**Supplied material**:

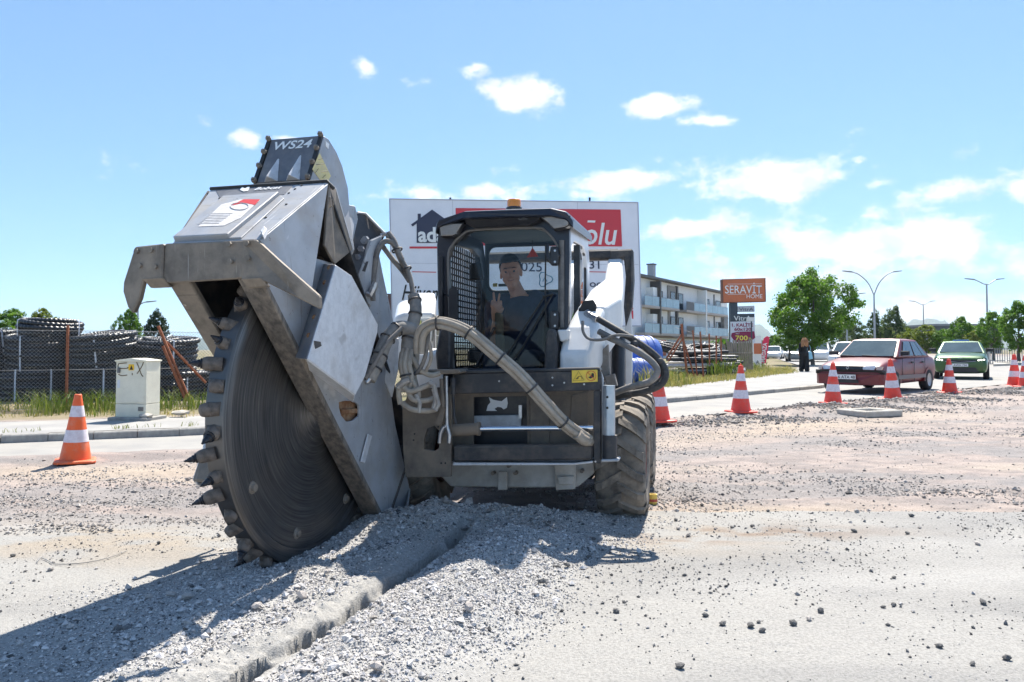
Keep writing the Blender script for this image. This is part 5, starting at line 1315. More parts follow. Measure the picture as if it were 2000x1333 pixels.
# ------------------------------------------------------------------ utility cabinet
CREAM = mat('cabinet_cream', (.74, .70, .56), (.68, .64, .51), scale=5, rough=.6, dust=(.42, .38, .31), dust_amt=.15, dust_scale=4, dust_up=.1)
def cabinet():
    q = at(269, 814, 11.2); q.z = .10
    t = thing('utility_cabinet', 'cream metal utility cabinet with brown spray marks on the verge', 'cabinet', q, rad(-8))
    w, dp, h = .245, .17, .90
    mb = MB(); mb.span((-w - .06, -dp - .1, -.04), (w + .08, dp + .06, .05)); build(mb, 'plinth', CONC, t, bevel=.01)
    mb = MB(); mb.span((-w, -dp, .05), (w, dp, .24)); build(mb, 'lower_case', CREAM, t, bevel=.004)
    mb = MB(); mb.span((-w, -dp, .246), (w, dp, h - .03)); build(mb, 'upper_case', CREAM, t, bevel=.004)
    mb = MB(); mb.prism([Vector((-w - .015, -dp - .02, h - .03)), Vector((w + .015, -dp - .02, h - .03)), Vector((w + .015, -dp - .02, h - .01)), Vector((0, -dp - .02, h + .02)), Vector((-w - .015, -dp - .02, h - .01))], (0, dp * 2 + .04, 0)); build(mb, 'roof', CREAM, t, bevel=.004)
    mb = MB(); mb.span((-w + .02, -dp - .006, .27), (w - .02, -dp - .001, h - .05)); door = build(mb, 'door', CREAM, t, bevel=.002)
    mb = MB(); mb.span((-w + .035, -dp - .03, h - .2), (-w + .075, -dp - .006, h - .12)); build(mb, 'lock', mat('lock_grey', (.12, .12, .12), rough=.5), door, bevel=.004)
    mb = MB(); mb.span((-.04, -dp - .009, h - .16), (.05, -dp - .006, h - .07)); st = build(mb, 'warning_sticker', mat('sticker_yellow', (.75, .45, .02), rough=.6), door)
    mb = MB(); mb.prism([Vector((-.02, -dp - .0105, h - .15)), Vector((.035, -dp - .0105, h - .15)), Vector((.008, -dp - .0105, h - .085))], (0, .001, 0)); build(mb, 'sticker_mark', INKBLACK, st)
    mb = MB(); mb.span((-w + .03, -dp - .008, h - .42), (-w + .07, -dp - .006, h - .3)); build(mb, 'paper_label', mat('pale_label', (.6, .62, .66), rough=.7), door)
    spray = mat('brown_spray', (.13, .085, .035), rough=.8)
    for pts in ([(-.2, .84), (-.21, .8), (-.19, .77), (-.06, .77), (-.05, .79)], [(-.19, .84), (-.07, .85)], [(-.2, .68), (-.14, .66), (-.06, .67)], [(.02, .70), (.025, .67)], [(.09, .86), (.12, .80), (.17, .68), (.2, .65)], [(.2, .86), (.17, .79), (.1, .69)]):
        mb = MB(); mb.tube(spline([Vector((x, -dp - .0085, z)) for x, z in pts], 4), .0065, 5); build(mb, 'spray_mark', spray, door)
    mb = MB()
    for k in range(5): mb.span((w - .12 + k * .018, -dp - .008, .14), (w - .112 + k * .018, -dp - .001, .2))
    build(mb, 'vent_slots', mat('lock_grey', (.12, .12, .12)), t)['kind'] = 'stuff'
cabinet()
mb = MB(); V = ICO_V * np.array([.17, .1, .045]) * (1 + RNG.uniform(-.15, .15, (12, 1))); q = at(352, 806, 11.6); mb.add([Vector(p) + q for p in V], [tuple(f) for f in ICO_F])
tag(build(mb, 'stone_slab', CONC_PALE), 'flat broken concrete slab lying in the weeds beside the cabinet', 'slab')
mb = MB(); V = ICO_V * np.array([.13, .1, .035]) * (1 + RNG.uniform(-.15, .15, (12, 1))); q = at(285, 812, 11.0); mb.add([Vector(p) + q for p in V], [tuple(f) for f in ICO_F])
tag(build(mb, 'stone_slab', CONC_PALE), 'pale cement lump at the foot of the cream cabinet', 'slab')

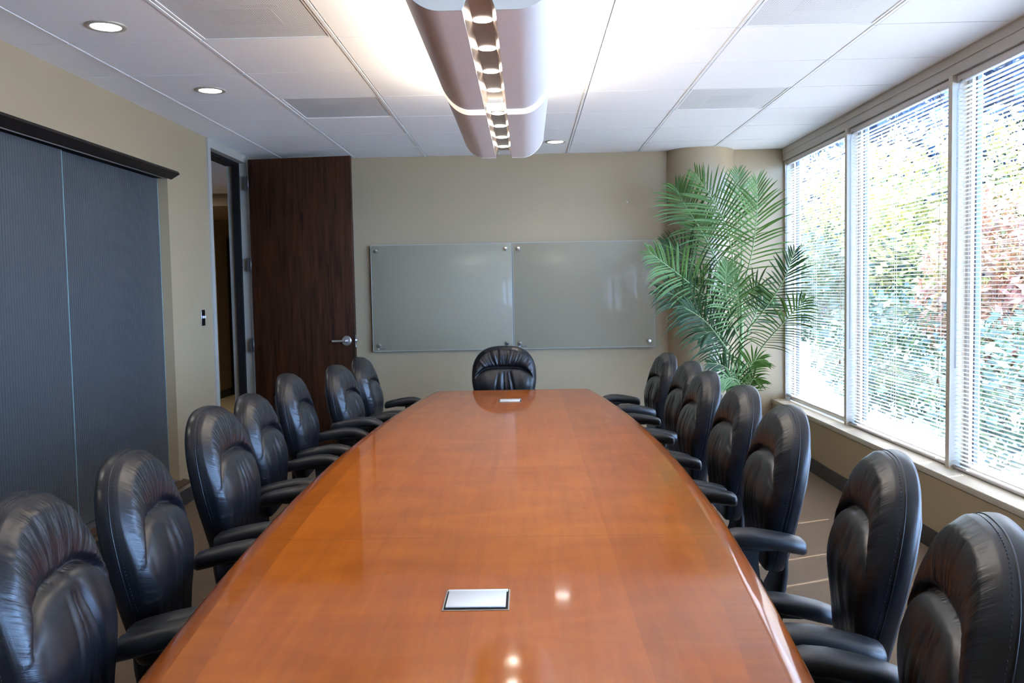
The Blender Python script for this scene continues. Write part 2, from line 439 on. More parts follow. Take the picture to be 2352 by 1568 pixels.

**Problem to solve**: Return the listing above in full and without alteration, excluding its pictures.

**Reply to the exercise**:
Keep writing the Blender script for this image. This is part 5, starting at line 1315. More parts follow. Measure the picture as if it were 2000x1333 pixels.
# ------------------------------------------------------------------ utility cabinet
CREAM = mat('cabinet_cream', (.74, .70, .56), (.68, .64, .51), scale=5, rough=.6, dust=(.42, .38, .31), dust_amt=.15, dust_scale=4, dust_up=.1)
def cabinet():
    q = at(269, 814, 11.2); q.z = .10
    t = thing('utility_cabinet', 'cream metal utility cabinet with brown spray marks on the verge', 'cabinet', q, rad(-8))
    w, dp, h = .245, .17, .90
    mb = MB(); mb.span((-w - .06, -dp - .1, -.04), (w + .08, dp + .06, .05)); build(mb, 'plinth', CONC, t, bevel=.01)
    mb = MB(); mb.span((-w, -dp, .05), (w, dp, .24)); build(mb, 'lower_case', CREAM, t, bevel=.004)
    mb = MB(); mb.span((-w, -dp, .246), (w, dp, h - .03)); build(mb, 'upper_case', CREAM, t, bevel=.004)
    mb = MB(); mb.prism([Vector((-w - .015, -dp - .02, h - .03)), Vector((w + .015, -dp - .02, h - .03)), Vector((w + .015, -dp - .02, h - .01)), Vector((0, -dp - .02, h + .02)), Vector((-w - .015, -dp - .02, h - .01))], (0, dp * 2 + .04, 0)); build(mb, 'roof', CREAM, t, bevel=.004)
    mb = MB(); mb.span((-w + .02, -dp - .006, .27), (w - .02, -dp - .001, h - .05)); door = build(mb, 'door', CREAM, t, bevel=.002)
    mb = MB(); mb.span((-w + .035, -dp - .03, h - .2), (-w + .075, -dp - .006, h - .12)); build(mb, 'lock', mat('lock_grey', (.12, .12, .12), rough=.5), door, bevel=.004)
    mb = MB(); mb.span((-.04, -dp - .009, h - .16), (.05, -dp - .006, h - .07)); st = build(mb, 'warning_sticker', mat('sticker_yellow', (.75, .45, .02), rough=.6), door)
    mb = MB(); mb.prism([Vector((-.02, -dp - .0105, h - .15)), Vector((.035, -dp - .0105, h - .15)), Vector((.008, -dp - .0105, h - .085))], (0, .001, 0)); build(mb, 'sticker_mark', INKBLACK, st)
    mb = MB(); mb.span((-w + .03, -dp - .008, h - .42), (-w + .07, -dp - .006, h - .3)); build(mb, 'paper_label', mat('pale_label', (.6, .62, .66), rough=.7), door)
    spray = mat('brown_spray', (.13, .085, .035), rough=.8)
    for pts in ([(-.2, .84), (-.21, .8), (-.19, .77), (-.06, .77), (-.05, .79)], [(-.19, .84), (-.07, .85)], [(-.2, .68), (-.14, .66), (-.06, .67)], [(.02, .70), (.025, .67)], [(.09, .86), (.12, .80), (.17, .68), (.2, .65)], [(.2, .86), (.17, .79), (.1, .69)]):
        mb = MB(); mb.tube(spline([Vector((x, -dp - .0085, z)) for x, z in pts], 4), .0065, 5); build(mb, 'spray_mark', spray, door)
    mb = MB()
    for k in range(5): mb.span((w - .12 + k * .018, -dp - .008, .14), (w - .112 + k * .018, -dp - .001, .2))
    build(mb, 'vent_slots', mat('lock_grey', (.12, .12, .12)), t)['kind'] = 'stuff'
cabinet()
mb = MB(); V = ICO_V * np.array([.17, .1, .045]) * (1 + RNG.uniform(-.15, .15, (12, 1))); q = at(352, 806, 11.6); mb.add([Vector(p) + q for p in V], [tuple(f) for f in ICO_F])
tag(build(mb, 'stone_slab', CONC_PALE), 'flat broken concrete slab lying in the weeds beside the cabinet', 'slab')
mb = MB(); V = ICO_V * np.array([.13, .1, .035]) * (1 + RNG.uniform(-.15, .15, (12, 1))); q = at(285, 812, 11.0); mb.add([Vector(p) + q for p in V], [tuple(f) for f in ICO_F])
tag(build(mb, 'stone_slab', CONC_PALE), 'pale cement lump at the foot of the cream cabinet', 'slab')

The Blender Python script for this scene continues. Write part 2, from line 439 on. More parts follow. Take the picture to be 2352 by 1568 pixels.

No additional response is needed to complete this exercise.